The modern Democratic Party operates like a Mafia family. Like the Mob, Democrats have a specific organizational hierarchy. There are the grand bosses who sit atop the entire food chain, such as the Obamas and the Clintons. There are the trusted consiglieres, such as Attorney General Merrick Garland and outside super-lawyer Marc Elias. There are caporegimes, such as Govs. Gavin Newsom and Kathy Hochul. Heck, there was even a yearslong omerta vow of silence surrounding President Joe Biden’s obvious physical and mental decline.
And then, as in any organized crime outfit, there are the street-level foot soldiers—the hit men. The role of the foot soldier is to dutifully execute the orders of his principals. Often, the foot soldier’s assigned tasks are less than reputable—intimidation, extortion, racketeering and, yes, knocking off those rivals who pose a viable threat to the family’s territory or prestige.
In the year 2024, so-called special counsel Jack Smith—yes, only so-called, as both Justice Clarence Thomas and Judge Aileen Cannon recently concluded—is the foot soldier par excellence for the Democratic Party, and the Democrat-lawfare complex that now serves as the party’s tip of the electoral spear.
No one should have been under any preexisting illusions that Smith was a noble lawman dedicated to upholding a neutral rule of law. Smith, after all, charged a former president of the United States with violating the Espionage Act—the controversial World War I-era statute normally reserved for such extreme cases as those of Julius and Ethel Rosenberg, Julian Assange and Edward Snowden. After last week, however, the jig is truly up: Smith’s naked politicking and electioneering has been exposed for all to see.
But let’s first take a step back. Earlier this summer, Smith was rebuked by the courts in at least three distinct ways.
First, in Fischer v.
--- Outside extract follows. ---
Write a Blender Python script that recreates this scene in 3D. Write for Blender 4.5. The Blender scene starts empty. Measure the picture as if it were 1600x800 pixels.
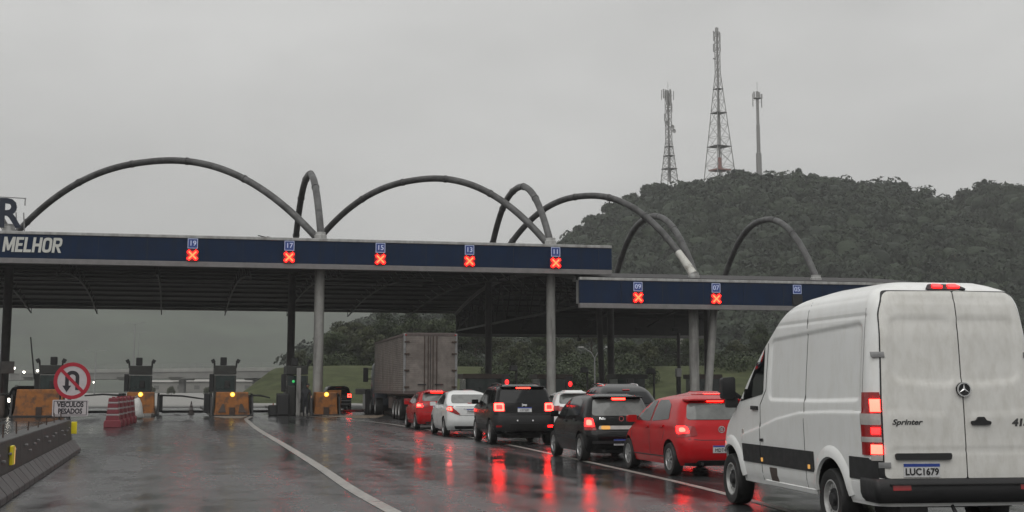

United States, a 6-3 Supreme Court majority held that a provision of the 2002 Sarbanes-Oxley Act pertaining to obstructing an “official proceeding,” found at 18 U.S.C. 1512, could not be used to charge participants in the Jan. 6 jamboree at the U.S. Capitol. Rather, that provision of Sarbox had to do with corporate fraud and impairment of physical documents—not with such constitutional events as the formal counting of Electoral College votes in Congress.
Second, in Trump v. United States, a slightly altered 6-3 Supreme Court composition emphatically rejected Smith’s argument that a former president enjoys no immunity from criminal prosecution following his presidency. Rather, the court ruled, the president enjoys absolute immunity from prosecution for all plenary constitutional acts taken while in office, and a rebuttable presumption of immunity from prosecution for all “official” acts taken more broadly.
Third, Justice Thomas’ concurring opinion in Trump v. United States suggested, and Judge Cannon of the U.S. District Court for the Southern District of Florida ruled, that Smith is not a legitimate U.S. Department of Justice special counsel because Congress has not properly established his office “by law.” Judge Cannon’s ruling thus tossed Smith’s Espionage Act case against former President Donald Trump, entailing a much-publicized classified document dispute at Mar-a-Lago. Smith is now appealing Cannon’s dismissal.
The combined effect of these rapid-fire developments should have sent an unmistakable message to Smith: Abort your mission. This is doubly true given the impending November election, for which a certain criminal defendant will appear at the very top of the ballot. After all, the DOJ’s own internal Justice Manual stipulates that “federal prosecutors … may never make a decision regarding an investigation or prosecution, or select the timing of investigative steps or criminal charges, for the purpose of affecting any election, or for the purpose of giving an advantage or disadvantage to any candidate or political party.”
Come again?
Any reasonable prosecutor—or so-called prosecutor—would have conceded defeat and dropped the lawfare madness. Instead, in his superseding indictment filed last week in Washington, D.C., Smith doubled down in every possible way.
Smith only made cosmetic changes to his original charging document, removing certain factual allegations that clearly involve a president’s plenary constitutional conduct but retaining other alleged acts that still fall under the broader scope of “official” presidential conduct. Astonishingly, Smith left in both his counts against Trump that invoke the very Sarbox provision the Supreme Court just held in Fischer cannot be invoked for Jan. 6-related prosecutions—including Smith’s anti-Trump case in Washington. And perhaps most offensive, the dimwitted Smith simply hasn’t gotten the memo: Like a spurned lover, he still thinks he’s a real “special counsel.” But he isn’t.
Speaking as a lawyer myself: Smith is not very good at this whole law thing. He really ought to consider another profession. I hear the U.S. Secret Service is hiring.
The American people can definitively send Smith—and the rest of the Democrat-lawfare complex—packing this November.